What is a "typical partisan caucus" and how can the public be certain that this OPMA exception is not being used to subvert public's rights under OPMA?

According to a December 17, 2016 article "Jackson Council Spars with Resident Over Political Caucus Meeting," by Phil Stilton of the Shore News, local activists secretly videotaped the mayor and every member of the Jackson Township Council attending an unadvertised meeting at a law office.  Three members of the Township's Municipal Utilities Authority also reportedly attended.

When confronted with the evidence, Council President Rob Nixon claimed that the secret meeting was a "typical political caucus." Nixon is quoted as having said that: “The council separately from our political roles, we’re permitted to meet with anybody in a political context that we want to so long as township business is not discussed outside of that context.”
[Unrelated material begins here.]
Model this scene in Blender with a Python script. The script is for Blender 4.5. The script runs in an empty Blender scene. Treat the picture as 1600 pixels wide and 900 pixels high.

Nixon's comments correctly characterize the Appellate Division's holding in Mountain Hill, LLC v. Township of Middletown, 399 N.J. Super. 486 (App. Div. 2008) which held, at page 506, that an entire municipal council who all belong to one political party can meeting in secret, unannounced meetings provided that "only the political implications of [the issue discussed], its 'importance' to the party in terms of votes, the political pulse of the residents of the Township and how to 'spin' items of political importance" were discussed.  In other words, a single-party majority of elected officials can privately meet as long as they are discussing the political ramifications of public issues as opposed to the issues themselves.

Back in 1975, the New Jersey Department of State issued a set of guidelines that explained:
Since a political caucus is only open to one party and would not be open to all the members of the public body, it would not be required to be held in open session. Of course, if all the members of a public body were from one political party, the Law would not allow them to hold closed meetings by simply calling them political caucuses. Nor would the Law allow an effective majority of the members of the public body to use the political caucus mechanism to circumvent the Law's provisions.
Did the Jackson Township Council hold an illegal meeting and then, after the fact, label it as a "typical partisan caucus" to circumvent the Meetings Act?  The public has no way of knowing, as long as the meeting attendees stick to the same narrative.  What is clear is that the "typical partisan caucus" exception is the proverbial loophole that's big enough to drive a truck through.